◆ DATA SECTION
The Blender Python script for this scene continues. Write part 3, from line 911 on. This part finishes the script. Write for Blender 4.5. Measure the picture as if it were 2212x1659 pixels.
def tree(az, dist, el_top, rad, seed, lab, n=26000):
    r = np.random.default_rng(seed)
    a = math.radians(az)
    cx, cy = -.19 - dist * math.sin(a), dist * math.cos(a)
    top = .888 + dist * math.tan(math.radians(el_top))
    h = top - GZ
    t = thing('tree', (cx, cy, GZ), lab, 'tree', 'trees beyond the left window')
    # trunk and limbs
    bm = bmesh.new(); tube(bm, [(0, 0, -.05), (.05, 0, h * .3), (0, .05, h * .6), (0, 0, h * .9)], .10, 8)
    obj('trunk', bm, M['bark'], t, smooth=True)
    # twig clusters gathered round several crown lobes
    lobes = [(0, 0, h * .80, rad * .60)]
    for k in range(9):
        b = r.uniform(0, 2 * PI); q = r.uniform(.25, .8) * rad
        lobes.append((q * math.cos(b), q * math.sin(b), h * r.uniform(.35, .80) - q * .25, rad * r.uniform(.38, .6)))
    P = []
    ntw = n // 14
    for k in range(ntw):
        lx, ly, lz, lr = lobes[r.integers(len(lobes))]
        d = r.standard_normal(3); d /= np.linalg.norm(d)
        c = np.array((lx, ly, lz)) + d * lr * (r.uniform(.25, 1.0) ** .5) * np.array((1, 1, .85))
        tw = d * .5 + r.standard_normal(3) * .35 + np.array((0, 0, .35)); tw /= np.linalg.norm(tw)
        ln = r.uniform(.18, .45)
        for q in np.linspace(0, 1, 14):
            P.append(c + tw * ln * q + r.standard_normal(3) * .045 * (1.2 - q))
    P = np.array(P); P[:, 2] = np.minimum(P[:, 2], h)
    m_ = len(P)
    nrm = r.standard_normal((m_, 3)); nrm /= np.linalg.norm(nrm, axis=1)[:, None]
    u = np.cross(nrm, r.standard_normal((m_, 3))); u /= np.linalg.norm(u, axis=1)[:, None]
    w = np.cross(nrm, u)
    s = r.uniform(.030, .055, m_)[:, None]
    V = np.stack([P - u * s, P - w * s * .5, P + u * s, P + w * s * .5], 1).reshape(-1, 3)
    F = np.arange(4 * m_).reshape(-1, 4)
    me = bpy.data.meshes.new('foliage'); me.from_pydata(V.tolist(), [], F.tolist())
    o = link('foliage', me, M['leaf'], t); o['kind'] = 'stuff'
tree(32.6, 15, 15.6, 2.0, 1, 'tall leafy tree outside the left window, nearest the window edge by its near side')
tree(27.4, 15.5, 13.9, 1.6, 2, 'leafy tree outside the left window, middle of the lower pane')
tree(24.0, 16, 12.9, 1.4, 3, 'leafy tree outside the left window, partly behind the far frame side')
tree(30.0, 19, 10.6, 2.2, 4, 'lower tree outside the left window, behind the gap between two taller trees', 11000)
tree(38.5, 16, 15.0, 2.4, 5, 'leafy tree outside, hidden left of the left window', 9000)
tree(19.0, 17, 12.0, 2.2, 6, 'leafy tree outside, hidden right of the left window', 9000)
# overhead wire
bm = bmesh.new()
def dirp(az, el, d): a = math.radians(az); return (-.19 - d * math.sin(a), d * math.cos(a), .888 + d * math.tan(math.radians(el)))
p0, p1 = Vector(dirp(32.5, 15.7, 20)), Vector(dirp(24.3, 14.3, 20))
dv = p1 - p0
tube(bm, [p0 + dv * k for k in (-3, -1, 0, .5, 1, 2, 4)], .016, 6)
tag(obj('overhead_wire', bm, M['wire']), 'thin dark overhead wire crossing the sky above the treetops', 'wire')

◆ WHAT IS ASKED
Write out the material from the first line to the last, exactly.

◆ COMPLETED TASK
The Blender Python script for this scene continues. Write part 3, from line 911 on. This part finishes the script. Write for Blender 4.5. Measure the picture as if it were 2212x1659 pixels.
def tree(az, dist, el_top, rad, seed, lab, n=26000):
    r = np.random.default_rng(seed)
    a = math.radians(az)
    cx, cy = -.19 - dist * math.sin(a), dist * math.cos(a)
    top = .888 + dist * math.tan(math.radians(el_top))
    h = top - GZ
    t = thing('tree', (cx, cy, GZ), lab, 'tree', 'trees beyond the left window')
    # trunk and limbs
    bm = bmesh.new(); tube(bm, [(0, 0, -.05), (.05, 0, h * .3), (0, .05, h * .6), (0, 0, h * .9)], .10, 8)
    obj('trunk', bm, M['bark'], t, smooth=True)
    # twig clusters gathered round several crown lobes
    lobes = [(0, 0, h * .80, rad * .60)]
    for k in range(9):
        b = r.uniform(0, 2 * PI); q = r.uniform(.25, .8) * rad
        lobes.append((q * math.cos(b), q * math.sin(b), h * r.uniform(.35, .80) - q * .25, rad * r.uniform(.38, .6)))
    P = []
    ntw = n // 14
    for k in range(ntw):
        lx, ly, lz, lr = lobes[r.integers(len(lobes))]
        d = r.standard_normal(3); d /= np.linalg.norm(d)
        c = np.array((lx, ly, lz)) + d * lr * (r.uniform(.25, 1.0) ** .5) * np.array((1, 1, .85))
        tw = d * .5 + r.standard_normal(3) * .35 + np.array((0, 0, .35)); tw /= np.linalg.norm(tw)
        ln = r.uniform(.18, .45)
        for q in np.linspace(0, 1, 14):
            P.append(c + tw * ln * q + r.standard_normal(3) * .045 * (1.2 - q))
    P = np.array(P); P[:, 2] = np.minimum(P[:, 2], h)
    m_ = len(P)
    nrm = r.standard_normal((m_, 3)); nrm /= np.linalg.norm(nrm, axis=1)[:, None]
    u = np.cross(nrm, r.standard_normal((m_, 3))); u /= np.linalg.norm(u, axis=1)[:, None]
    w = np.cross(nrm, u)
    s = r.uniform(.030, .055, m_)[:, None]
    V = np.stack([P - u * s, P - w * s * .5, P + u * s, P + w * s * .5], 1).reshape(-1, 3)
    F = np.arange(4 * m_).reshape(-1, 4)
    me = bpy.data.meshes.new('foliage'); me.from_pydata(V.tolist(), [], F.tolist())
    o = link('foliage', me, M['leaf'], t); o['kind'] = 'stuff'
tree(32.6, 15, 15.6, 2.0, 1, 'tall leafy tree outside the left window, nearest the window edge by its near side')
tree(27.4, 15.5, 13.9, 1.6, 2, 'leafy tree outside the left window, middle of the lower pane')
tree(24.0, 16, 12.9, 1.4, 3, 'leafy tree outside the left window, partly behind the far frame side')
tree(30.0, 19, 10.6, 2.2, 4, 'lower tree outside the left window, behind the gap between two taller trees', 11000)
tree(38.5, 16, 15.0, 2.4, 5, 'leafy tree outside, hidden left of the left window', 9000)
tree(19.0, 17, 12.0, 2.2, 6, 'leafy tree outside, hidden right of the left window', 9000)
# overhead wire
bm = bmesh.new()
def dirp(az, el, d): a = math.radians(az); return (-.19 - d * math.sin(a), d * math.cos(a), .888 + d * math.tan(math.radians(el)))
p0, p1 = Vector(dirp(32.5, 15.7, 20)), Vector(dirp(24.3, 14.3, 20))
dv = p1 - p0
tube(bm, [p0 + dv * k for k in (-3, -1, 0, .5, 1, 2, 4)], .016, 6)
tag(obj('overhead_wire', bm, M['wire']), 'thin dark overhead wire crossing the sky above the treetops', 'wire')